Monday, January 21, 2008

Winter Garden

In many ways, our garden is an exercise in disfunction. An example of people not really knowing what to do or when to do it. If it weren't for the fact that we were surrounded by one-hundred and forty other gardeners who inspire us, we might find ourselves nowhere at all. A purgatory of unsown soil and weeds.

The author whose writing most propels my gardening is Pellegrini, who lived here in Seattle for most of his life. For Helen, it's Kingsolver, who wrote this wonderful book. After she finished reading it it migrated to my side of the bed, where it now calls to me in my sleep.

Even though Seattle is temperate enough to garden year round, this year, our first year of gardening, there is nothing we can eat in four-hundred square feet of soil except one robust parsley plant.

But rather than dwell on what we don't have, here is a catalog of what we do:

Garlic. 57 bulbs planted on 10/21/07. Garlic, you are the only thing that is keeping us respectable right now. You tell other gardeners coming and going from picking their leafy winter greens that in this spot some aspirational gardeners are living out their dreams. You say, in some small measure, forethought, planning, frugality, devotion. Next winter, as your largest offspring fill this same spot and your smaller ones fill our tummies, we will think of you, your inaugural generation.

Artichoke. One plant. Unknown origin. An inheritance from the previous plot owner. Probably ten years old. A heart of steel. Artichoke, in the summer, through no fault of your own save your unruly nature, your expansive leaves blocked the sunlight from our heirloom French leeks and Walla Walla onions, a fatal error of planning (planting?) on our part. True, when you bore your own fruit they were small and ridden with insect burrows, sometimes inedibly so. But your flesh was so sweet and firm that the few small artichokes you gave us made keeping you around worth it. We trimmed you down to bare earth back in September and already you're back for more. Bless you.

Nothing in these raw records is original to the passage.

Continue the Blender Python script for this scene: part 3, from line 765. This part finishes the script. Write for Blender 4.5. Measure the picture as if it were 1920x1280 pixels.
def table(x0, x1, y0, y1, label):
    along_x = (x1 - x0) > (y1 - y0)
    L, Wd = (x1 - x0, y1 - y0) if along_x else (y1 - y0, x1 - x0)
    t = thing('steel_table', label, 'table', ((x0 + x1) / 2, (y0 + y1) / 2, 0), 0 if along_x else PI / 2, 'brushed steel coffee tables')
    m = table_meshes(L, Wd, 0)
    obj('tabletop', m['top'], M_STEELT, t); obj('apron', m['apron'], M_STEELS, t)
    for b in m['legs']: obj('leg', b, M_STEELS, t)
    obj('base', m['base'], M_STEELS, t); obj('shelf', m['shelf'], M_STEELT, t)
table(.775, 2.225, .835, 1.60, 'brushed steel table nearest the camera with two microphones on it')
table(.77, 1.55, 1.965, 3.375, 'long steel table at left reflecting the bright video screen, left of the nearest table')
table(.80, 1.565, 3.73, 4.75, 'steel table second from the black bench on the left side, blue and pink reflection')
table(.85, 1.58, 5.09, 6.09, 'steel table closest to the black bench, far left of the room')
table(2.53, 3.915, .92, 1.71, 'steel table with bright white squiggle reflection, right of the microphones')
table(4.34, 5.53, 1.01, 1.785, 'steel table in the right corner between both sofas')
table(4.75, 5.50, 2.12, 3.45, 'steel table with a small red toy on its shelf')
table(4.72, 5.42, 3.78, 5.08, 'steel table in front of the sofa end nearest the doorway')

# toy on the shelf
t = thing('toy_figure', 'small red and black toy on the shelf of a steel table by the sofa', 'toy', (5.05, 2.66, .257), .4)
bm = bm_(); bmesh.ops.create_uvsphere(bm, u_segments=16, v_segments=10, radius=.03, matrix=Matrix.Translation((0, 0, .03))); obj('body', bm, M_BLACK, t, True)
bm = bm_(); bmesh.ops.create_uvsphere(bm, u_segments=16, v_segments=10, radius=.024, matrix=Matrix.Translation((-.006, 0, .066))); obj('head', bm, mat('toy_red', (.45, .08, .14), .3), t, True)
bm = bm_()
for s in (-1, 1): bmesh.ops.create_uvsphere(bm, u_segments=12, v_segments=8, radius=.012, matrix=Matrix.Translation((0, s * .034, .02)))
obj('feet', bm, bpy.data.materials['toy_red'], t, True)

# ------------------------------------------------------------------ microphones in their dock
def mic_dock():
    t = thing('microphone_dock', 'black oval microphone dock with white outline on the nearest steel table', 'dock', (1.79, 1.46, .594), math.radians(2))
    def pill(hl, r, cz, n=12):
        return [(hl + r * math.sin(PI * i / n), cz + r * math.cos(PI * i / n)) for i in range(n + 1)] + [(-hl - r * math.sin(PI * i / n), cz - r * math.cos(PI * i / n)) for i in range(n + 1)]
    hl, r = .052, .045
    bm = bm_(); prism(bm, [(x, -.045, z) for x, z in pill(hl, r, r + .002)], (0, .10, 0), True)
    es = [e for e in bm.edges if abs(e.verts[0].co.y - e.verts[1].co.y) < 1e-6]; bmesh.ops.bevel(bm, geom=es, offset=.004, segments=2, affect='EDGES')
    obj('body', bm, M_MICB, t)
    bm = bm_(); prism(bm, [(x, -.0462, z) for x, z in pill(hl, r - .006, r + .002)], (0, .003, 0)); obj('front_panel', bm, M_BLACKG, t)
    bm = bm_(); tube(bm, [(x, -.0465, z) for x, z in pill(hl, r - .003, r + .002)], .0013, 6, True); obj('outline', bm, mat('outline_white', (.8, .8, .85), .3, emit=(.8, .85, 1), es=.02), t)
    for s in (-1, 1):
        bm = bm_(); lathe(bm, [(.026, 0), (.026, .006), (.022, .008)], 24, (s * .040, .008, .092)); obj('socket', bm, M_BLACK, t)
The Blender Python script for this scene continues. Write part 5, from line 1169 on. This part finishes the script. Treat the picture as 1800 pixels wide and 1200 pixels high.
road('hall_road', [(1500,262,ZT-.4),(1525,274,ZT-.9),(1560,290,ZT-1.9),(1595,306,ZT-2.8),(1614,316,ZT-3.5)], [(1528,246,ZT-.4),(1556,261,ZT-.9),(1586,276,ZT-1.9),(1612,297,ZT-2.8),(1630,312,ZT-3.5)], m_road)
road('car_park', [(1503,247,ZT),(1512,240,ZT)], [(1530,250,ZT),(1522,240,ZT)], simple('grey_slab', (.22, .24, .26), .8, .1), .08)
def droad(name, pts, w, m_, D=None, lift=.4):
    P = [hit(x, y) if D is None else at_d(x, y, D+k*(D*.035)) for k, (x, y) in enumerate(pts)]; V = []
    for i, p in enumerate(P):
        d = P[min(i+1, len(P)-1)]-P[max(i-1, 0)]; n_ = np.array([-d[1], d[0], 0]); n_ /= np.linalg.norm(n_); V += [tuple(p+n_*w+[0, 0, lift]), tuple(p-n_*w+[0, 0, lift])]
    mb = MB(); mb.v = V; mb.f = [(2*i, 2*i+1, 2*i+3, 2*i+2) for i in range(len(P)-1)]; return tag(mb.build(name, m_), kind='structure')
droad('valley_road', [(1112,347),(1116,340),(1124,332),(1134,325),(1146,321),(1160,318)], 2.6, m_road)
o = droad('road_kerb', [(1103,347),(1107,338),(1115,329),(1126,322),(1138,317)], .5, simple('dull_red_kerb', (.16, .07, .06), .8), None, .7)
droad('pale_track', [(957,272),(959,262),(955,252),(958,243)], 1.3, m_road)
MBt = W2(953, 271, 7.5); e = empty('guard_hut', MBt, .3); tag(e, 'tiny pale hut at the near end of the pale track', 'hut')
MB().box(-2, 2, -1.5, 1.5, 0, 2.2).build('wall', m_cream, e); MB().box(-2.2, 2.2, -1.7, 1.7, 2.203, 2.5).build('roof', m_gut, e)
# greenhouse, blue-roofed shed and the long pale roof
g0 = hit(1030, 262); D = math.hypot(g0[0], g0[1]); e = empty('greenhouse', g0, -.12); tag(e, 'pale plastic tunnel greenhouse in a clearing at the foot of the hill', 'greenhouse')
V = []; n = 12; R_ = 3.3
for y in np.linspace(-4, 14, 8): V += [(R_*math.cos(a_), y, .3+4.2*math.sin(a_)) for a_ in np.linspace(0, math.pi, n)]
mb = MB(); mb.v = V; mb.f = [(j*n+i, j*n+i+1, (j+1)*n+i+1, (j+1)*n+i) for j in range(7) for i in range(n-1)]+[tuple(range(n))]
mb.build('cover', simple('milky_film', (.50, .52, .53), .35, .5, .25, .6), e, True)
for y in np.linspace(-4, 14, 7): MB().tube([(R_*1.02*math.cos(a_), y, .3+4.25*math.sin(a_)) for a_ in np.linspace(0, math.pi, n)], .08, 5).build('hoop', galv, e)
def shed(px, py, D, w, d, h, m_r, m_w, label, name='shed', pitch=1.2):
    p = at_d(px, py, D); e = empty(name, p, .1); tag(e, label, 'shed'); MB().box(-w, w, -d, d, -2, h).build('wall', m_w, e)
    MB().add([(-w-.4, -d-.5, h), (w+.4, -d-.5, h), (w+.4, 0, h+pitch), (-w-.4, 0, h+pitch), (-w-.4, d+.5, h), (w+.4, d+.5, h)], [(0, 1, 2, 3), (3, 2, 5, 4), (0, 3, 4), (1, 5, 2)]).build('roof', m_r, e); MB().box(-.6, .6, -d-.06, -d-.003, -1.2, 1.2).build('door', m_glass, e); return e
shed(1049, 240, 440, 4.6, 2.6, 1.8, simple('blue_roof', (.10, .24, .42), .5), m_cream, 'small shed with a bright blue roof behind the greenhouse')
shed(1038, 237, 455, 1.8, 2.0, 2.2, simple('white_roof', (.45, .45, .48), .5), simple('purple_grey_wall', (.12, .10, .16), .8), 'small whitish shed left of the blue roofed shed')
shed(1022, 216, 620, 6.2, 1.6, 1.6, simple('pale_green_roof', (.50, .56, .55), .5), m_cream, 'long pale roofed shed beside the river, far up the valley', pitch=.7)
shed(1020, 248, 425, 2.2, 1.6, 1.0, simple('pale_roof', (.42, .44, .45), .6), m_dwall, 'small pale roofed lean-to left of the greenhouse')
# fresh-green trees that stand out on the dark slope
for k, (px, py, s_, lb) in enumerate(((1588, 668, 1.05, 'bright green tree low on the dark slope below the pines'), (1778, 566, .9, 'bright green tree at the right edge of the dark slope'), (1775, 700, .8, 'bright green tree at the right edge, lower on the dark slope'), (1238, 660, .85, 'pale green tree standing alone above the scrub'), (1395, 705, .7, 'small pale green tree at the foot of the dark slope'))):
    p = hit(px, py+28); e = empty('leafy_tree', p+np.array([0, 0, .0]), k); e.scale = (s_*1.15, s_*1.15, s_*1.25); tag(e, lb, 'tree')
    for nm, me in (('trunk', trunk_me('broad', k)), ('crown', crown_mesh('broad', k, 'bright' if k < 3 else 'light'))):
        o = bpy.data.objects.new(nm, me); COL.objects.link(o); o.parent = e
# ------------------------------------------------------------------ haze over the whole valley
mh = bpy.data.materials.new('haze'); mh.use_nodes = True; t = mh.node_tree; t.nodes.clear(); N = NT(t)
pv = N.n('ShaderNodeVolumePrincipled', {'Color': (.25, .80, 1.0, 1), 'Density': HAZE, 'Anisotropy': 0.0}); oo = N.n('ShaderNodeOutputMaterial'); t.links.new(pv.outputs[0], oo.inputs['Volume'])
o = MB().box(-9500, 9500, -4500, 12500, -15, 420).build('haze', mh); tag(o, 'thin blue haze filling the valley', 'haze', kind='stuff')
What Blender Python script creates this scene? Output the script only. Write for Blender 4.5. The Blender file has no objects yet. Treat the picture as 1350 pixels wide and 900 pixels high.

Parsley. You defy reason. I thought you liked summer. In summer you were crazy. You looked like Robert Plant, or Slash. Now it's winter and if anything you've gotten bigger. You're like one of those Midwestern kids who can't decide which is better: a frigid snowy winter or a humid sun-filled summer (not that I know what this feels like or anything). I think you'll have to stay in that spot, even if it means this garden will eventually become a mismatch of permanent squatters like your friend the artichoke, leaving no room for actual rows of annuals. This garden is nothing if not a home for misbegotten souls.

Oyster Shells. You move me. You really do. I know that your minerals and nutrients would leach into the soil more easily were I to dig you under. I know that you may be one more piece of evidence of our gardening laziness or ineptness. I don't care. I love looking at your bleached out curves just sitting there, prone to the elements, the salty air that blows in from the Sound washing over you, calling you back home. You represent this garden, a work in progress.